Written problem: Repeat exactly the lines between and including those that contain "Build this scene" and "R = math.radians". Output no other line.

** START Stored rows **

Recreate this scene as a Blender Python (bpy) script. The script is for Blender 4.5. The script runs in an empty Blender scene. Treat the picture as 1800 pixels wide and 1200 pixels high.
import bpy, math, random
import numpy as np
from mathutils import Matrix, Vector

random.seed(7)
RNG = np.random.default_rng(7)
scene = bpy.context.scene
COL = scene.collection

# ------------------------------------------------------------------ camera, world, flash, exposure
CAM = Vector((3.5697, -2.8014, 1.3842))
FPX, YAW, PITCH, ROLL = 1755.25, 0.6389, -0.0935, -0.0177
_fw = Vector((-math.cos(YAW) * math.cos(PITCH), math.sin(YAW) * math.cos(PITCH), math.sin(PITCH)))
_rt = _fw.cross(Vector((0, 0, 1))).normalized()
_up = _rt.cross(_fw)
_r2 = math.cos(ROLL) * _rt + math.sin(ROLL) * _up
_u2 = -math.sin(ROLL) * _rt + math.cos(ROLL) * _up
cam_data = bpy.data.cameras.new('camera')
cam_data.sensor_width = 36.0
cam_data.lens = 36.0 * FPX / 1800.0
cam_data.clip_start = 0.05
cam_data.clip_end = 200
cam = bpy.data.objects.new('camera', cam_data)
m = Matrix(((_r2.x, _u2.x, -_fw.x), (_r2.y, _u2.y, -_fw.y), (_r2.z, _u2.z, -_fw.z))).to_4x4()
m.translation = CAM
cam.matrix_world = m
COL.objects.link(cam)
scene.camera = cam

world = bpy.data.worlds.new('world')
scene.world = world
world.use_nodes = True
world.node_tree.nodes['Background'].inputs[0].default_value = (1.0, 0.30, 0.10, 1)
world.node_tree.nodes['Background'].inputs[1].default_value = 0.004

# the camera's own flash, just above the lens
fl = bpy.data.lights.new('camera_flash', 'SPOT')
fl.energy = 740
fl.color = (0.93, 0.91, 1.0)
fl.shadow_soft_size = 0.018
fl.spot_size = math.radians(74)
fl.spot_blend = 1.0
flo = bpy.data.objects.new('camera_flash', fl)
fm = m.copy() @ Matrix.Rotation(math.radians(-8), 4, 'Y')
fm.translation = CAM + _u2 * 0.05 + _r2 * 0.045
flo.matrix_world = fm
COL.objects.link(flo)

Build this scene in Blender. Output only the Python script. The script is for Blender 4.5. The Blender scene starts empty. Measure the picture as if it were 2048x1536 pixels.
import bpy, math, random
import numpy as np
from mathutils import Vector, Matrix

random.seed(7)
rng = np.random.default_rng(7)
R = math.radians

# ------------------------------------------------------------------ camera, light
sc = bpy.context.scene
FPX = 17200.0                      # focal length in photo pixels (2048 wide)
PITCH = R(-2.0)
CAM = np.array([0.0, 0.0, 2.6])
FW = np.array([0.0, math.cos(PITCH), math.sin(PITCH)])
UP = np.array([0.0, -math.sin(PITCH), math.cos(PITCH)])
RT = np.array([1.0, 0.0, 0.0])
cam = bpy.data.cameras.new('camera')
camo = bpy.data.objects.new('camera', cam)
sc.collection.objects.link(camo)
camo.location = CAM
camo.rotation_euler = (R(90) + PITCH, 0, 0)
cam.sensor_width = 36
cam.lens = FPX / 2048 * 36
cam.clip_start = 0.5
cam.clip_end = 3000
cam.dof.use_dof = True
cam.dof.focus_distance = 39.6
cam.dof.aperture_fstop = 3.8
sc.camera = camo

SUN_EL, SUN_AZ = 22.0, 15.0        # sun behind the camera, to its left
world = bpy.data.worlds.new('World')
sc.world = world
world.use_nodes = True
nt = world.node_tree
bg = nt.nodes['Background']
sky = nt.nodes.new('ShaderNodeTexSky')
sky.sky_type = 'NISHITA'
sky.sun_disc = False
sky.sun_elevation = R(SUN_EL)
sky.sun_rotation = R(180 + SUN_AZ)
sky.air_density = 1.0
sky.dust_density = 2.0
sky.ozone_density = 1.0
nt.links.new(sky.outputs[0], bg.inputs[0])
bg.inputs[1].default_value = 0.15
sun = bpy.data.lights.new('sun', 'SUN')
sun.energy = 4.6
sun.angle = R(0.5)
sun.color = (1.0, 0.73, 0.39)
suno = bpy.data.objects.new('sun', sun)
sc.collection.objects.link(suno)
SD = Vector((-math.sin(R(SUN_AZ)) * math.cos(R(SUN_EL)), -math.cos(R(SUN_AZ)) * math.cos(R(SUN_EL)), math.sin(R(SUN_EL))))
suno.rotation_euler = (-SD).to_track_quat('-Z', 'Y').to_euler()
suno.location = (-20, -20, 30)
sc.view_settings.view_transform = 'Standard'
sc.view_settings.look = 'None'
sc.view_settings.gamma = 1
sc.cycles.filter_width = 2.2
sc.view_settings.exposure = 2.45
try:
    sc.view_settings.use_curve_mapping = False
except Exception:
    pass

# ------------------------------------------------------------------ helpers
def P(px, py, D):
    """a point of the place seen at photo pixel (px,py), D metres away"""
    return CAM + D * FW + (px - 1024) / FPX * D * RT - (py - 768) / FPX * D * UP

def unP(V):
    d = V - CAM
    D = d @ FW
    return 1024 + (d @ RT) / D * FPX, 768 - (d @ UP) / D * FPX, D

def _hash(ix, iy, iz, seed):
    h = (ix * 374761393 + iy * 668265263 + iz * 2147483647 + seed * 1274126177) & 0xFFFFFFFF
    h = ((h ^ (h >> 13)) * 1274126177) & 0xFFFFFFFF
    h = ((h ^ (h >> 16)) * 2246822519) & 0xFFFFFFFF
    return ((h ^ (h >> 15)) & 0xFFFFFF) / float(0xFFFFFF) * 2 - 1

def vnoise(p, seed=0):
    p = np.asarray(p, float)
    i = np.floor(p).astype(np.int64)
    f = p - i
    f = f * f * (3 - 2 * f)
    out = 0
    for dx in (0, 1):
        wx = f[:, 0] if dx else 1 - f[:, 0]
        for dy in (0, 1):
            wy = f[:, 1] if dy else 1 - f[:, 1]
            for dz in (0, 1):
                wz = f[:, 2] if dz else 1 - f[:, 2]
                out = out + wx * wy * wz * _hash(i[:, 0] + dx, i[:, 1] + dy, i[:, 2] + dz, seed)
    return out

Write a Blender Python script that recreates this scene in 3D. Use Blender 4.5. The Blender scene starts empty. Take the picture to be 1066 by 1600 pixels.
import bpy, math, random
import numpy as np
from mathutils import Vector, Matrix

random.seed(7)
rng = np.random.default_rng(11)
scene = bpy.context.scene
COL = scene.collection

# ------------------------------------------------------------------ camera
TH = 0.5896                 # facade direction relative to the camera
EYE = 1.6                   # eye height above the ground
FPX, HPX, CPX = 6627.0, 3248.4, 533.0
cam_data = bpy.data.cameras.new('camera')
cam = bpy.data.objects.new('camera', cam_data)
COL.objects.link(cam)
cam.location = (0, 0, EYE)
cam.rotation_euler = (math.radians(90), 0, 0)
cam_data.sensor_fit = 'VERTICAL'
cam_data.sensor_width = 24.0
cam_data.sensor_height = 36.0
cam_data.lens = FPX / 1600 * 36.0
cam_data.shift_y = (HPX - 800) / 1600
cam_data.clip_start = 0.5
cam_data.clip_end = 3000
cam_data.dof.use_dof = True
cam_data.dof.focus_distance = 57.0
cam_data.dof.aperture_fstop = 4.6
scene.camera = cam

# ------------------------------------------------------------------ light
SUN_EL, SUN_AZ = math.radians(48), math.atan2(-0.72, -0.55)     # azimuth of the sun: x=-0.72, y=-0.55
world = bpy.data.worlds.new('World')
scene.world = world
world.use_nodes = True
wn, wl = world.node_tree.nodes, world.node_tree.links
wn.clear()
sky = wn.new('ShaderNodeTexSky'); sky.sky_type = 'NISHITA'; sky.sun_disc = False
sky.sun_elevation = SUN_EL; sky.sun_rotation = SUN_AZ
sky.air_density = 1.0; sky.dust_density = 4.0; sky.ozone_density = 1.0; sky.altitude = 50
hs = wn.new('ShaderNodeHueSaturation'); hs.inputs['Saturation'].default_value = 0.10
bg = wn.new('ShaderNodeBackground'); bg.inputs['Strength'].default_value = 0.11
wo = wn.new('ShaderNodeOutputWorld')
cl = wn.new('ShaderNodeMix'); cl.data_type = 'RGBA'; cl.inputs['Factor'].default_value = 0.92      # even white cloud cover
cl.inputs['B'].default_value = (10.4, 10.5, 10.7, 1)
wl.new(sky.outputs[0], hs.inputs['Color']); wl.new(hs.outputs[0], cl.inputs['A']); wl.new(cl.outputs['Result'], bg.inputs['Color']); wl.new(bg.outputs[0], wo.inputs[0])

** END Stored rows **

Exercise answer:
Build this scene in Blender. Output only the Python script. The script is for Blender 4.5. The Blender scene starts empty. Measure the picture as if it were 2048x1536 pixels.
import bpy, math, random
import numpy as np
from mathutils import Vector, Matrix

random.seed(7)
rng = np.random.default_rng(7)
R = math.radians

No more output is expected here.